▸ Written task:
Output the data below in full, byte for byte. Nothing may differ.

▸ Source excerpt:
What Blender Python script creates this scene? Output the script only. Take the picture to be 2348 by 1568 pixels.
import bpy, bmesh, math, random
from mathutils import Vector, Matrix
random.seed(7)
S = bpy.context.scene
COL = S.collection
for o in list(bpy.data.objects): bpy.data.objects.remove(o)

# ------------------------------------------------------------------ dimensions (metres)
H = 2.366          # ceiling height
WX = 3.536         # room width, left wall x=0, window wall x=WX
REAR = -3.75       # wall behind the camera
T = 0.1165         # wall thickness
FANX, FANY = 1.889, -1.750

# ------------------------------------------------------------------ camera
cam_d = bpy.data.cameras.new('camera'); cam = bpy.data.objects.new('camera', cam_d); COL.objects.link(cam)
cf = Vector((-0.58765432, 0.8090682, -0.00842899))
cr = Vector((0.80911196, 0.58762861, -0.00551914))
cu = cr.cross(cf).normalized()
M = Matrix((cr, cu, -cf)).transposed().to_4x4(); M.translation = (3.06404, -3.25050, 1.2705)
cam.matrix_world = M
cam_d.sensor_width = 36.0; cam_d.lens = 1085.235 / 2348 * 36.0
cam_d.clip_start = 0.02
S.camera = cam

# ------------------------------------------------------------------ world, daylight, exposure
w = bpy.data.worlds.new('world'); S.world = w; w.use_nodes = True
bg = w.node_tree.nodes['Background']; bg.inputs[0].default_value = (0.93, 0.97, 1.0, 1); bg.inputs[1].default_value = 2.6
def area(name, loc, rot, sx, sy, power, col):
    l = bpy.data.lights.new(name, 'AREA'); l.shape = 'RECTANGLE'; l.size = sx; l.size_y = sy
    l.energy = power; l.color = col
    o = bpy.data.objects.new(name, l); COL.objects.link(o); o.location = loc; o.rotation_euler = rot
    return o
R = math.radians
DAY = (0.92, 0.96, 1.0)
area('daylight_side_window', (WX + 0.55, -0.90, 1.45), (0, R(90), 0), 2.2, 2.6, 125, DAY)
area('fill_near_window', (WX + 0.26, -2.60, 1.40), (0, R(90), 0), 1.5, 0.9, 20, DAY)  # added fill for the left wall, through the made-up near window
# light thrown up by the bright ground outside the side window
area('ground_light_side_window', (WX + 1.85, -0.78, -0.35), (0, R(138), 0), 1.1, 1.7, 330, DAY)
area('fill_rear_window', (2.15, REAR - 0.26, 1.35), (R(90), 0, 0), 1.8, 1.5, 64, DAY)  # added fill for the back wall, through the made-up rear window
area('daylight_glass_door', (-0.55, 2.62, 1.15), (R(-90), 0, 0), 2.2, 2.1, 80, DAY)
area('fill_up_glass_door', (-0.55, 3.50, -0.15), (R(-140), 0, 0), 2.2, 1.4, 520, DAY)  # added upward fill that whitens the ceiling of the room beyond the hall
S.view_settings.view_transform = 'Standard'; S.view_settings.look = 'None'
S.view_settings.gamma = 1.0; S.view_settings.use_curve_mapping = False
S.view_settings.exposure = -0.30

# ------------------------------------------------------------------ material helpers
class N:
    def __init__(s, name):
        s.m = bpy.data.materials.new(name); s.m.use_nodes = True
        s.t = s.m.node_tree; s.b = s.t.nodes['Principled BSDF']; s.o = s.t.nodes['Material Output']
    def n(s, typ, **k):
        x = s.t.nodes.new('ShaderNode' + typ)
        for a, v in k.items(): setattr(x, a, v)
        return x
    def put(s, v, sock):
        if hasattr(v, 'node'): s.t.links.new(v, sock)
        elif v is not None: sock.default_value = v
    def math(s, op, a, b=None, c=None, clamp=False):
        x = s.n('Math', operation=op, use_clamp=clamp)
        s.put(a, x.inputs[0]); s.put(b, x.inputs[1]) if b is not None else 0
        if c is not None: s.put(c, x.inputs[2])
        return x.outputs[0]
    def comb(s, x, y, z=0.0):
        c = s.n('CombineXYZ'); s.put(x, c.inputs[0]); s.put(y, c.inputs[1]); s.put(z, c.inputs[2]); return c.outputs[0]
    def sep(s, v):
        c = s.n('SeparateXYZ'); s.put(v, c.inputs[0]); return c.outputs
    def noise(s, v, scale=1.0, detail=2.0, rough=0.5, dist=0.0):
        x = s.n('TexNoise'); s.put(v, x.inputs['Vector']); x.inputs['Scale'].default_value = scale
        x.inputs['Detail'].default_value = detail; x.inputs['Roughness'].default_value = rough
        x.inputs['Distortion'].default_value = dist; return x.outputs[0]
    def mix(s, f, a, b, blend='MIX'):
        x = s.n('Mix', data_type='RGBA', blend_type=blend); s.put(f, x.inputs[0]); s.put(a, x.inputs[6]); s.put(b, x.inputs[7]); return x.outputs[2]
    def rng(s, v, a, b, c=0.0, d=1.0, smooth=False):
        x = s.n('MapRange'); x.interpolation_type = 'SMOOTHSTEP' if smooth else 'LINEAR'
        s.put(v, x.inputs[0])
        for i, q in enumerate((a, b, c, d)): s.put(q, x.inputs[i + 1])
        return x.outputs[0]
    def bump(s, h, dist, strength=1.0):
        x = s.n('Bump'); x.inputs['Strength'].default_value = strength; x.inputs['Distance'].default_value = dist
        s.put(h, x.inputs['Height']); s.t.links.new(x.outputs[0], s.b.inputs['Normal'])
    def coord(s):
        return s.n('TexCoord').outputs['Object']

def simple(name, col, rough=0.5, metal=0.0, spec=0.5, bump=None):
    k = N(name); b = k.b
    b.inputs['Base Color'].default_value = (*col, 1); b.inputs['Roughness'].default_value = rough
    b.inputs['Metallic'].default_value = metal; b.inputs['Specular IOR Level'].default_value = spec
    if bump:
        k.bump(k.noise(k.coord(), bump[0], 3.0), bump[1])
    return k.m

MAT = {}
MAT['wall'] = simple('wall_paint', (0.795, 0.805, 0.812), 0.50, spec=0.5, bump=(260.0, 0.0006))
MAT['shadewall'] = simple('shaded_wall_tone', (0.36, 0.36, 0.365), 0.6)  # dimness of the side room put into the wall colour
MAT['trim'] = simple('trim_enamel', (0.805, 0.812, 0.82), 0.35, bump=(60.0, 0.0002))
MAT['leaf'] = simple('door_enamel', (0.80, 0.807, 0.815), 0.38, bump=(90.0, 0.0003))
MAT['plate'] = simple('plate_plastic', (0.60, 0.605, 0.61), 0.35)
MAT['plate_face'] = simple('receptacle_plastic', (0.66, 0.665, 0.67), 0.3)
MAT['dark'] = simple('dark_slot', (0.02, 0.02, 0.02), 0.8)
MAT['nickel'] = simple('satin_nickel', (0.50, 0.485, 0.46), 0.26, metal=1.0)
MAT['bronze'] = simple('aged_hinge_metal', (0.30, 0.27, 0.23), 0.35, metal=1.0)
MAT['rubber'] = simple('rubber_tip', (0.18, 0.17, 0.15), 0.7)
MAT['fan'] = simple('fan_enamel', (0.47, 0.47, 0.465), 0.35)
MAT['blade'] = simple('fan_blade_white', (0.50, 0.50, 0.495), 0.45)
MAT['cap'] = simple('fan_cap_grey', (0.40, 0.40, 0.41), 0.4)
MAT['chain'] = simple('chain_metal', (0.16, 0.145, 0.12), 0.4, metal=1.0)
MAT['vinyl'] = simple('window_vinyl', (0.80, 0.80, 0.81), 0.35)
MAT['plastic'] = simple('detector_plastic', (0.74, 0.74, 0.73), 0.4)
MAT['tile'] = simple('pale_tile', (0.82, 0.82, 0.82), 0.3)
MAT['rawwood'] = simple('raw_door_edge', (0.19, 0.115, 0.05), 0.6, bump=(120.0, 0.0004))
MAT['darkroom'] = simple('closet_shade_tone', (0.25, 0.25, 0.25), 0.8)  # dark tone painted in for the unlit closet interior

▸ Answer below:
What Blender Python script creates this scene? Output the script only. Take the picture to be 2348 by 1568 pixels.
import bpy, bmesh, math, random
from mathutils import Vector, Matrix
random.seed(7)
S = bpy.context.scene
COL = S.collection
for o in list(bpy.data.objects): bpy.data.objects.remove(o)

# ------------------------------------------------------------------ dimensions (metres)
H = 2.366          # ceiling height
WX = 3.536         # room width, left wall x=0, window wall x=WX
REAR = -3.75       # wall behind the camera
T = 0.1165         # wall thickness
FANX, FANY = 1.889, -1.750

# ------------------------------------------------------------------ camera
cam_d = bpy.data.cameras.new('camera'); cam = bpy.data.objects.new('camera', cam_d); COL.objects.link(cam)
cf = Vector((-0.58765432, 0.8090682, -0.00842899))
cr = Vector((0.80911196, 0.58762861, -0.00551914))
cu = cr.cross(cf).normalized()
M = Matrix((cr, cu, -cf)).transposed().to_4x4(); M.translation = (3.06404, -3.25050, 1.2705)
cam.matrix_world = M
cam_d.sensor_width = 36.0; cam_d.lens = 1085.235 / 2348 * 36.0
cam_d.clip_start = 0.02
S.camera = cam

# ------------------------------------------------------------------ world, daylight, exposure
w = bpy.data.worlds.new('world'); S.world = w; w.use_nodes = True
bg = w.node_tree.nodes['Background']; bg.inputs[0].default_value = (0.93, 0.97, 1.0, 1); bg.inputs[1].default_value = 2.6
def area(name, loc, rot, sx, sy, power, col):
    l = bpy.data.lights.new(name, 'AREA'); l.shape = 'RECTANGLE'; l.size = sx; l.size_y = sy
    l.energy = power; l.color = col
    o = bpy.data.objects.new(name, l); COL.objects.link(o); o.location = loc; o.rotation_euler = rot
    return o
R = math.radians
DAY = (0.92, 0.96, 1.0)
area('daylight_side_window', (WX + 0.55, -0.90, 1.45), (0, R(90), 0), 2.2, 2.6, 125, DAY)
area('fill_near_window', (WX + 0.26, -2.60, 1.40), (0, R(90), 0), 1.5, 0.9, 20, DAY)  # added fill for the left wall, through the made-up near window
# light thrown up by the bright ground outside the side window
area('ground_light_side_window', (WX + 1.85, -0.78, -0.35), (0, R(138), 0), 1.1, 1.7, 330, DAY)
area('fill_rear_window', (2.15, REAR - 0.26, 1.35), (R(90), 0, 0), 1.8, 1.5, 64, DAY)  # added fill for the back wall, through the made-up rear window
area('daylight_glass_door', (-0.55, 2.62, 1.15), (R(-90), 0, 0), 2.2, 2.1, 80, DAY)
area('fill_up_glass_door', (-0.55, 3.50, -0.15), (R(-140), 0, 0), 2.2, 1.4, 520, DAY)  # added upward fill that whitens the ceiling of the room beyond the hall
S.view_settings.view_transform = 'Standard'; S.view_settings.look = 'None'
S.view_settings.gamma = 1.0; S.view_settings.use_curve_mapping = False
S.view_settings.exposure = -0.30

# ------------------------------------------------------------------ material helpers
class N:
    def __init__(s, name):
        s.m = bpy.data.materials.new(name); s.m.use_nodes = True
        s.t = s.m.node_tree; s.b = s.t.nodes['Principled BSDF']; s.o = s.t.nodes['Material Output']
    def n(s, typ, **k):
        x = s.t.nodes.new('ShaderNode' + typ)
        for a, v in k.items(): setattr(x, a, v)
        return x
    def put(s, v, sock):
        if hasattr(v, 'node'): s.t.links.new(v, sock)
        elif v is not None: sock.default_value = v
    def math(s, op, a, b=None, c=None, clamp=False):
        x = s.n('Math', operation=op, use_clamp=clamp)
        s.put(a, x.inputs[0]); s.put(b, x.inputs[1]) if b is not None else 0
        if c is not None: s.put(c, x.inputs[2])
        return x.outputs[0]
    def comb(s, x, y, z=0.0):
        c = s.n('CombineXYZ'); s.put(x, c.inputs[0]); s.put(y, c.inputs[1]); s.put(z, c.inputs[2]); return c.outputs[0]
    def sep(s, v):
        c = s.n('SeparateXYZ'); s.put(v, c.inputs[0]); return c.outputs
    def noise(s, v, scale=1.0, detail=2.0, rough=0.5, dist=0.0):
        x = s.n('TexNoise'); s.put(v, x.inputs['Vector']); x.inputs['Scale'].default_value = scale
        x.inputs['Detail'].default_value = detail; x.inputs['Roughness'].default_value = rough
        x.inputs['Distortion'].default_value = dist; return x.outputs[0]
    def mix(s, f, a, b, blend='MIX'):
        x = s.n('Mix', data_type='RGBA', blend_type=blend); s.put(f, x.inputs[0]); s.put(a, x.inputs[6]); s.put(b, x.inputs[7]); return x.outputs[2]
    def rng(s, v, a, b, c=0.0, d=1.0, smooth=False):
        x = s.n('MapRange'); x.interpolation_type = 'SMOOTHSTEP' if smooth else 'LINEAR'
        s.put(v, x.inputs[0])
        for i, q in enumerate((a, b, c, d)): s.put(q, x.inputs[i + 1])
        return x.outputs[0]
    def bump(s, h, dist, strength=1.0):
        x = s.n('Bump'); x.inputs['Strength'].default_value = strength; x.inputs['Distance'].default_value = dist
        s.put(h, x.inputs['Height']); s.t.links.new(x.outputs[0], s.b.inputs['Normal'])
    def coord(s):
        return s.n('TexCoord').outputs['Object']

def simple(name, col, rough=0.5, metal=0.0, spec=0.5, bump=None):
    k = N(name); b = k.b
    b.inputs['Base Color'].default_value = (*col, 1); b.inputs['Roughness'].default_value = rough
    b.inputs['Metallic'].default_value = metal; b.inputs['Specular IOR Level'].default_value = spec
    if bump:
        k.bump(k.noise(k.coord(), bump[0], 3.0), bump[1])
    return k.m

MAT = {}
MAT['wall'] = simple('wall_paint', (0.795, 0.805, 0.812), 0.50, spec=0.5, bump=(260.0, 0.0006))
MAT['shadewall'] = simple('shaded_wall_tone', (0.36, 0.36, 0.365), 0.6)  # dimness of the side room put into the wall colour
MAT['trim'] = simple('trim_enamel', (0.805, 0.812, 0.82), 0.35, bump=(60.0, 0.0002))
MAT['leaf'] = simple('door_enamel', (0.80, 0.807, 0.815), 0.38, bump=(90.0, 0.0003))
MAT['plate'] = simple('plate_plastic', (0.60, 0.605, 0.61), 0.35)
MAT['plate_face'] = simple('receptacle_plastic', (0.66, 0.665, 0.67), 0.3)
MAT['dark'] = simple('dark_slot', (0.02, 0.02, 0.02), 0.8)
MAT['nickel'] = simple('satin_nickel', (0.50, 0.485, 0.46), 0.26, metal=1.0)
MAT['bronze'] = simple('aged_hinge_metal', (0.30, 0.27, 0.23), 0.35, metal=1.0)
MAT['rubber'] = simple('rubber_tip', (0.18, 0.17, 0.15), 0.7)
MAT['fan'] = simple('fan_enamel', (0.47, 0.47, 0.465), 0.35)
MAT['blade'] = simple('fan_blade_white', (0.50, 0.50, 0.495), 0.45)
MAT['cap'] = simple('fan_cap_grey', (0.40, 0.40, 0.41), 0.4)
MAT['chain'] = simple('chain_metal', (0.16, 0.145, 0.12), 0.4, metal=1.0)
MAT['vinyl'] = simple('window_vinyl', (0.80, 0.80, 0.81), 0.35)
MAT['plastic'] = simple('detector_plastic', (0.74, 0.74, 0.73), 0.4)
MAT['tile'] = simple('pale_tile', (0.82, 0.82, 0.82), 0.3)
MAT['rawwood'] = simple('raw_door_edge', (0.19, 0.115, 0.05), 0.6, bump=(120.0, 0.0004))
MAT['darkroom'] = simple('closet_shade_tone', (0.25, 0.25, 0.25), 0.8)  # dark tone painted in for the unlit closet interior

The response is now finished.